5) Using the Wrong File Formats for Printing

One important consideration is the file formats that are used, and this is an area where many printing mistakes occur.

For print projects, print ready PDF’s, InDesign & Illustrator files are best.

Avoid .png and .gif file formats – These are image formats that are on screen only, and they do not translate well to the print process. Both the formats will handle 72 ppi, but the ppi needs to be much higher for a print file (as just stated in point 4!).

6) Poor Design

A poor design will lead to a poor finished item, simple as that! There are plenty of bad designs already out there, so it’s always worth putting in the time, effort and to be honest, a little expense to get a top-notch design.

With a better design, it will ensure that your printed items are appealing and effective, and that you stand out from your competitors.

7) Not Using Quiet Borders

One of the design and printing mistakes that you can avoid is not using quiet borders. These borders are similar to buffer zones, and they should be a minimum of 5 mm from the document edge. No text or other important elements should be placed within a quiet border.

Things like design frame borders are a perfect example of making sure it’s at least it is 5mm from the edge. This allows for any inconsistencies and movement during the printing and finishing process.

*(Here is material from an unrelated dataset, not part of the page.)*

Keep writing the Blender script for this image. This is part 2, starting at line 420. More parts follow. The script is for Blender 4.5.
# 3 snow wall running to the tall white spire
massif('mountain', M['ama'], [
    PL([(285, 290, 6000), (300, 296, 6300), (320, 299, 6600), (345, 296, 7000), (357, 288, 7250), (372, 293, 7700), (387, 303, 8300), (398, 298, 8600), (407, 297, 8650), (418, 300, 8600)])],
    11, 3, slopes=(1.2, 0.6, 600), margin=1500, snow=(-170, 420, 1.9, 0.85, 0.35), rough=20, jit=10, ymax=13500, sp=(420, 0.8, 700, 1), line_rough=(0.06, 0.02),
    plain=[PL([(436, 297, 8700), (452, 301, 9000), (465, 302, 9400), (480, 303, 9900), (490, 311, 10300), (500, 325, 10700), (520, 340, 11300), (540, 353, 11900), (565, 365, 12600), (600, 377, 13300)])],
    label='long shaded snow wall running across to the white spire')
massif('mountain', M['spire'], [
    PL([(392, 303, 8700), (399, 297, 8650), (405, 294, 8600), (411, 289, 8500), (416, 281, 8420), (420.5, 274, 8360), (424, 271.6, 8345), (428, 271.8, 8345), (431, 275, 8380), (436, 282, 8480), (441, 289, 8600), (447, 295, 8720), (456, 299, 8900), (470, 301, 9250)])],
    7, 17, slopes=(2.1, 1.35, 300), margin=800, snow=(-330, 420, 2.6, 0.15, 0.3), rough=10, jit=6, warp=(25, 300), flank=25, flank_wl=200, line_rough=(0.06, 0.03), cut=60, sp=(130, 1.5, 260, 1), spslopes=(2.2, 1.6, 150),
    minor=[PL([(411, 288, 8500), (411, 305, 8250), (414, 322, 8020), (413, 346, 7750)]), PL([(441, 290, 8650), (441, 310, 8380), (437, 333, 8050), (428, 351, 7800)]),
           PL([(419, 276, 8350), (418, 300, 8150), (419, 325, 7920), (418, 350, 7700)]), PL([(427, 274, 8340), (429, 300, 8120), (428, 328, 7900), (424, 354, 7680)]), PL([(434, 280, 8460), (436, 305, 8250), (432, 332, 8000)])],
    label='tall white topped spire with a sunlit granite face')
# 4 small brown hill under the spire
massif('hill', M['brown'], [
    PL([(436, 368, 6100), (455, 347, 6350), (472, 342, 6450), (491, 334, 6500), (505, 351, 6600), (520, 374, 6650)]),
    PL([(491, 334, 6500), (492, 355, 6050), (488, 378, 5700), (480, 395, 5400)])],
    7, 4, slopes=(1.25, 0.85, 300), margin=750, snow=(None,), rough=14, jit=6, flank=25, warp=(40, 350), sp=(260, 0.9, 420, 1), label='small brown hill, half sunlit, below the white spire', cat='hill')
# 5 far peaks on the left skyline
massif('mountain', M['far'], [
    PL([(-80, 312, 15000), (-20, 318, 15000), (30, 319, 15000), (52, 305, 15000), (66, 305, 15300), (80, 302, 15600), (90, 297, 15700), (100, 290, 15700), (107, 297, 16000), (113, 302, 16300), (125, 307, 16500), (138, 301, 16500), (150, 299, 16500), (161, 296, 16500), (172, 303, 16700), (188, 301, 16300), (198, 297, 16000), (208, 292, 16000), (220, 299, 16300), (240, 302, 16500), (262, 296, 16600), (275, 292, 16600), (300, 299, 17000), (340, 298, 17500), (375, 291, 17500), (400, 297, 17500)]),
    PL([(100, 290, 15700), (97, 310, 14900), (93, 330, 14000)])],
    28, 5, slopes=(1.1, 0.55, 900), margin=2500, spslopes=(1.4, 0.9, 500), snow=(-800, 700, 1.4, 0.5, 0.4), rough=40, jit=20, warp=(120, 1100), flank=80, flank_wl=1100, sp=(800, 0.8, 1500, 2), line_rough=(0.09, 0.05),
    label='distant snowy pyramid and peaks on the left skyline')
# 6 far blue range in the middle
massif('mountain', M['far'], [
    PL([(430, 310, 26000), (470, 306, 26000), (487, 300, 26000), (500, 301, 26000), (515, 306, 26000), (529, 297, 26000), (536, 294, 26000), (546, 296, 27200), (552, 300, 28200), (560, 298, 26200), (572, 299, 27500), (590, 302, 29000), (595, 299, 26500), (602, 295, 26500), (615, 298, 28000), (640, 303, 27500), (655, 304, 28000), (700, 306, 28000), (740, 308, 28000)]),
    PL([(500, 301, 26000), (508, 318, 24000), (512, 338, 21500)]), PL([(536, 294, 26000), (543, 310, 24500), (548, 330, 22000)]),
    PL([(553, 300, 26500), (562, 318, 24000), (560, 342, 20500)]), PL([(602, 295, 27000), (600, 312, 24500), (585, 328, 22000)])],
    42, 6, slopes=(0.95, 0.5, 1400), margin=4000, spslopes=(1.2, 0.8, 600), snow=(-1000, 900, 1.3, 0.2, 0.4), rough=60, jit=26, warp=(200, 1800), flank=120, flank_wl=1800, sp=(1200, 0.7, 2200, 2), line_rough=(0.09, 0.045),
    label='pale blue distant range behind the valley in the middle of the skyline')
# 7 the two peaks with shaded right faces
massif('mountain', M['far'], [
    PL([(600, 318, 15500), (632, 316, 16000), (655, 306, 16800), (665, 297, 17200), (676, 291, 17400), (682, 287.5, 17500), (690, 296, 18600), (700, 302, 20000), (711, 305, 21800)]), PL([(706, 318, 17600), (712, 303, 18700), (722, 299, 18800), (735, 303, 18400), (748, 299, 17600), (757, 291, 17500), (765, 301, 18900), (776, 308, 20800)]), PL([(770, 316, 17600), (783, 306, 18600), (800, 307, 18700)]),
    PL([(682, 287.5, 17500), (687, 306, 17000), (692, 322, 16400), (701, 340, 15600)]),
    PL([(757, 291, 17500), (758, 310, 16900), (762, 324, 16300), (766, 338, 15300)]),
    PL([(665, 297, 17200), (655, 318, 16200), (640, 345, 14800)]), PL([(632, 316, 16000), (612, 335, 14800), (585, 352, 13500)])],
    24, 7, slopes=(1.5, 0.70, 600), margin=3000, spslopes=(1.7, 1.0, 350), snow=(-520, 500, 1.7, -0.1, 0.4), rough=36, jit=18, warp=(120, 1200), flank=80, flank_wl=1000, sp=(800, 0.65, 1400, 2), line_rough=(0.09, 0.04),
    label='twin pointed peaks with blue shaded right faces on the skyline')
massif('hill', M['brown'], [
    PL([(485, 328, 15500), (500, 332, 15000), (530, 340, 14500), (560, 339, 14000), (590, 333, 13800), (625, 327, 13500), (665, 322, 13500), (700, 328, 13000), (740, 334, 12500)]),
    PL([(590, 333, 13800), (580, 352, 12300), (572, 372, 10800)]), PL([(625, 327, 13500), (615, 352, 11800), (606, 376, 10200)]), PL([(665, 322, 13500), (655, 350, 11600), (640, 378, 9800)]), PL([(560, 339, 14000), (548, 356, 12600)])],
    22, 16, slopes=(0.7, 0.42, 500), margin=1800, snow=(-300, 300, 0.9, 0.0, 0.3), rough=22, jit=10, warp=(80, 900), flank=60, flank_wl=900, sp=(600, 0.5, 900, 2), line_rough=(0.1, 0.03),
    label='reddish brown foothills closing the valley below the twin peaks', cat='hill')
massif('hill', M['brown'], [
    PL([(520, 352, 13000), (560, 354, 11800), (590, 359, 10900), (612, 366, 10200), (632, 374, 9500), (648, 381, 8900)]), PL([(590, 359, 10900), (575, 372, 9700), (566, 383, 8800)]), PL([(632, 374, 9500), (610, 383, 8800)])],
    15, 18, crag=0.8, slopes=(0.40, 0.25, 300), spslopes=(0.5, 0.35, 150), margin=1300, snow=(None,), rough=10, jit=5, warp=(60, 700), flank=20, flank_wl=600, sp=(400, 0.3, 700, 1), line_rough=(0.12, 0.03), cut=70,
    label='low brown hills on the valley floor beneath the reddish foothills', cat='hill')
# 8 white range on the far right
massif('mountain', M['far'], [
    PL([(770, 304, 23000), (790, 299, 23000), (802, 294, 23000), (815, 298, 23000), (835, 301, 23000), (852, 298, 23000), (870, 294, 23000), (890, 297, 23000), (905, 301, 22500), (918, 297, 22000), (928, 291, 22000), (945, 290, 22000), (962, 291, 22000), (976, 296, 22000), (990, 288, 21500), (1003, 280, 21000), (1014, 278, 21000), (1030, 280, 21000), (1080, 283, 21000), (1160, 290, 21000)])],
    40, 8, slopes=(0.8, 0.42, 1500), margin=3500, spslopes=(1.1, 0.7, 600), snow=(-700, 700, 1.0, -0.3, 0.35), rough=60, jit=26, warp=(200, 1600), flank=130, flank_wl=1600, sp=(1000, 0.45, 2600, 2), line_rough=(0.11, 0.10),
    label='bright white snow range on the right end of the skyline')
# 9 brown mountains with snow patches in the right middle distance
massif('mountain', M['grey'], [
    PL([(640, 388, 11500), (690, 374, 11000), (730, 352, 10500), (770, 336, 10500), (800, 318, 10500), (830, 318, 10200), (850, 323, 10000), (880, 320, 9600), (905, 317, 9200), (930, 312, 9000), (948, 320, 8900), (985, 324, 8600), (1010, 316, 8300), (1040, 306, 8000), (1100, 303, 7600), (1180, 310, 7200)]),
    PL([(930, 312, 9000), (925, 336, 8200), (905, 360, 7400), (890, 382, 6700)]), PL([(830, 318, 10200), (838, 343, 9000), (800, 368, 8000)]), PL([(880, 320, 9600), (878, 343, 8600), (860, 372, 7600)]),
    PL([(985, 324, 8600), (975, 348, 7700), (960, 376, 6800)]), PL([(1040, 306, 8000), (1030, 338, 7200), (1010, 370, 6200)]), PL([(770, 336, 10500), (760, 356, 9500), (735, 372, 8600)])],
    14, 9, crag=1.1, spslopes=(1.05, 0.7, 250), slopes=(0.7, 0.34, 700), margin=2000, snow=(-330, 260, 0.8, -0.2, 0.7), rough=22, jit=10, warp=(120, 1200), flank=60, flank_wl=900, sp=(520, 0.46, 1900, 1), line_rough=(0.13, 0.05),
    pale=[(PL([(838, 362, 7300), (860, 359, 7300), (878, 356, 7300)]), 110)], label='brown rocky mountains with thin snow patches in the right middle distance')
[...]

Quiet borders are also important in orders like wiro-bound books and Calendars – have text and images too close to the edge and it’s going to cut up by the wire.

8) Hard to Read Text

Text readability is extremely important to your final printed project, so make sure you take your customer base into account.

Avoid really fine font styles which can break up during print process and extra small font sizes (5pt or smaller – again the text can break up when printed).

It’s also important to take care when using coloured text on top of coloured backgrounds – do they stand out enough or is the text going to be lost because the colours are too similar.

Line spacing is also important. Crowded, lines and lines of text are often difficult to read and off-putting to readers.